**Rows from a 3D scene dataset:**
......

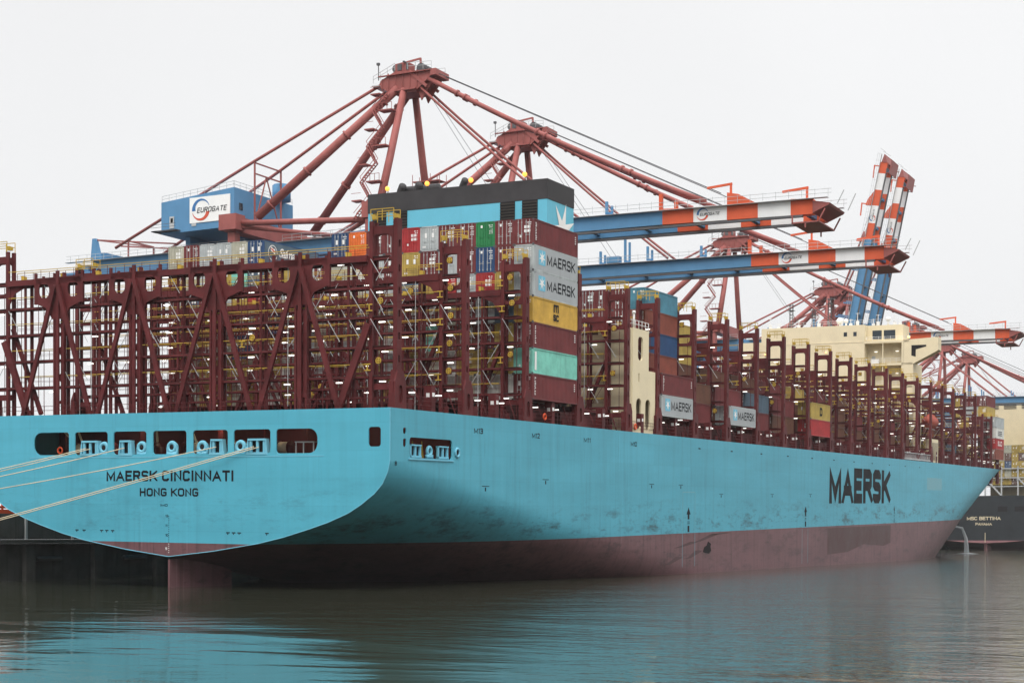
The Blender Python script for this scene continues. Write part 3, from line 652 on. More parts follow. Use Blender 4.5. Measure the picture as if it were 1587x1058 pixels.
for k, x in enumerate(XB):
    low = k >= 22
    lb = link('lashing_bridge', FM[0 if k == 0 else 1], ship, (x, 0, -4.0 if low else 0))
    if low: lb.scale = (1, 0.97 if k < 24 else 0.94, 1); 
    if k == 0: lb['label'] = 'aftmost lashing bridge with four big A-shaped braces'
    for z in LV:
        link('walkway', WALK, lb, (0, 0, z)); link('handrail', RAIL, lb, (0, 0, z))
    link('handrail', TOPR, lb)
    for i in range(9): link('twistlock_box', TLB, lb, (-0.45, -21 + i * 5.25 + random.uniform(-0.3, 0.3), 32.72))
    for y in (-26.15, -23.7, 23.7, 26.15): link('twistlock_box', TLB, lb, (0, y, 36.22))
    ys = [-24.6, -19.5, -14.2, -9.0, -3.8, 1.4, 6.6, 11.8, 17.0, 24.6] if k < 3 else [-24.6, -21.9, -17.5, -12.0]
    for z in LV:
        for y in ys:
            if random.random() < 0.55: link('lamp', LAMPM, lb, (-0.4 if k < 3 else -0.55, y + random.uniform(-0.6, 0.6), z - 0.62))
        if random.random() < (0.5 if k < 4 else 0.25): link('fire_hose_reel', HOSE, lb, (0, -24.7 + random.uniform(-0.2, 0.2), z + 1.4))
        if k < 3 and random.random() < 0.5: link('fire_hose_reel', HOSE, lb, (0, random.choice([-20, -9.6, 0.8, 11]), z + 1.3))
# bay floor: coamings, hatch covers, side stanchions
hc = MB(); hc.box(0, 1, -24.0, 24.0, 19.95, 20.33); COVER = hc.mesh('hatch_cover', ['maroon_d'])
cm = MB(); cm.box(0, 1, -23.6, -23.3, 17.72, 19.93); cm.box(0, 1, 23.3, 23.6, 17.72, 19.93); cm.box(0, 1, -23.6, 23.6, 18.6, 18.7); COAM = cm.mesh('hatch_coaming', ['maroon_d'])
sn = MB()
sn.box(-0.42, 0.42, -26.4, -25.5, 17.72, 20.32); sn.box(-0.44, -0.43, -26.2, -25.8, 19.2, 19.65, 1); sn.box(-0.25, 0.25, -26.42, -26.405, 19.3, 19.7, 1)
STAN = sn.mesh('stanchion', ['maroon', 'white'])
rl = MB()
for z in (18.3, 18.75, 19.15): rl.box(0, 1, -26.45, -26.4, z, z + 0.05)
DRAIL = rl.mesh('deck_rail', ['maroon'])
for k in range(len(XB) - 1):
    x0, x1 = XB[k] + 0.95, XB[k + 1] - 0.95; L_ = x1 - x0; z0 = -1.0 if k >= 22 else 0
    for nm, me in (('hatch_coaming', COAM), ('deck_rail', DRAIL)):
        if nm == 'hatch_coaming' and k < 2: continue
        o = link(nm, me, ship, (x0, 0, 0)); o.scale = (L_, 1, 1)
    if k not in (4, 17) and k > 1:
        o = link('hatch_cover', COVER, ship, (x0, 0, 0)); o.scale = (L_, 1, 1)
    for f_ in (0.5,): link('stanchion', STAN, ship, (x0 + L_ * f_, 0, 0))
    dc = MB(); xx = x0 + L_ * 0.22   # deck clutter in the side passage
    dc.box(xx - 0.4, xx + 0.5, -25.6, -25.0, 17.72, 18.9); dc.bar((xx + 1, -25.5, 20), (xx + 1.7, -26.2, 17.75), 0.14); dc.bar((xx + 3.6, -25.5, 19.9), (xx + 4.2, -26.2, 17.75), 0.1)
    dc.bar((xx + 8.4, -26.2, 17.75), (xx + 7.9, -25.6, 20), 0.12); dc.tube([(xx + 6.5, -26.2, 17.75), (xx + 6.5, -26.2, 18.5)], 0.22, 8)
    dc.obj('deck_fitting', ['maroon', 'yellow'], ship)
    for f_ in (0.3, 0.75): link('lamp', LAMPM, ship, (x0 + L_ * f_, -25.3, 19.6))
for x in (35.0, 62.6):
    c = MB(); c.torus((x, -26.5, 18.5), 0.33, 0.1, 1); c.obj('life_ring', 'lifered', ship, True)
# stern rail along the transom top
sr = MB()
for z in (18.25, 18.7): sr.box(0.2, 0.25, -26.5, 26.5, z, z + 0.05)
for i in range(36): y = -26.4 + i * 1.5; sr.box(0.2, 0.25, y, y + 0.05, 17.7, 18.75)
sr.obj('stern_rail', 'maroon', ship)

# ------------------------------------------------------------------ engine casing and funnel
ec = MB(); ec.box(61.6, 69.9, -21.5, 22, 17.75, 30.6)
ec.box(61.6, 61.85, -26.2, -21.5, 17.75, 31.2); ec.box(61.86, 69.9, -21.7, -21.52, 17.75, 30.5)
ec.add(plate([(61.86, 17.75), (69.9, 17.75), (69.9, 26.1), (67.5, 26.1), (67.5, 31.2), (61.86, 31.2)],
             [rrect(63.2, 65.0, 18.2, 22.3, 0.85), rrect(66.4, 68.2, 18.2, 22.3, 0.85), rrect(63.7, 65.4, 27.3, 30.4, 0.6), rrect(63.9, 64.3, 24.4, 25.6, 0.15)], 0.25, 1, -26.2))
ec.box(61.86, 69.7, -26.07, -21.7, 25.8, 26.0); ec.box(61.86, 67.6, -26.33, -21.5, 31.2, 31.4); ec.box(69.65, 69.9, -26.07, -21.7, 17.75, 26.1)
co = ec.obj('engine_casing', 'beige', ship)
rl = MB()
for z in (31.9, 32.4): rl.box(61.7, 67.5, -26.3, -26.24, z, z + 0.06); rl.box(61.7, 61.76, -26.3, -22, z, z + 0.06)
for i in range(6): rl.box(61.7 + i * 1.15, 61.76 + i * 1.15, -26.3, -26.24, 31.4, 32.4)
for i in range(5): rl.box(61.7, 61.76, -26.3 + i, -26.24 + i, 31.4, 32.4)
rl.tube([(63, -26, 31.4), (63, -26, 33.4)], 0.12, 6); rl.sphere((63, -26, 33.5), 0.25)
rl.obj('handrail', 'white', co, True)
lv = MB()
for i in range(12): lv.box(61.5, 61.58, 2 - i * 1.9, 3.2 - i * 1.9, 21.3, 22.3)
lv.obj('vent', 'louvre', co)
fu = MB(); fu.box(61.5, 70.0, -14.0, 14.0, 30.7, 49.0, 0); fu.box(61.45, 70.05, -14.05, 14.05, 49.03, 51.7, 1)
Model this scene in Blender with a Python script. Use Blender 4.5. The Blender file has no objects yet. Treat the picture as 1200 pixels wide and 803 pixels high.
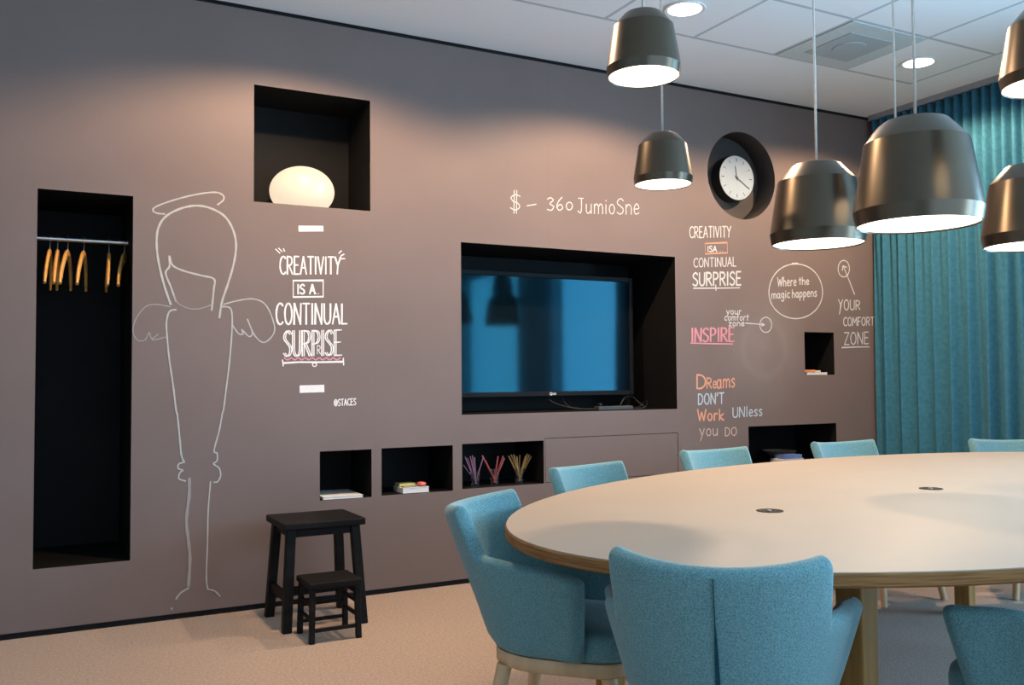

......

**Given task:** Whichever lines contain the string "script", select and copy them.

**Reply:**
The Blender Python script for this scene continues. Write part 3, from line 652 on. More parts follow. Use Blender 4.5. Measure the picture as if it were 1587x1058 pixels.
Model this scene in Blender with a Python script. Use Blender 4.5. The Blender file has no objects yet. Treat the picture as 1200 pixels wide and 803 pixels high.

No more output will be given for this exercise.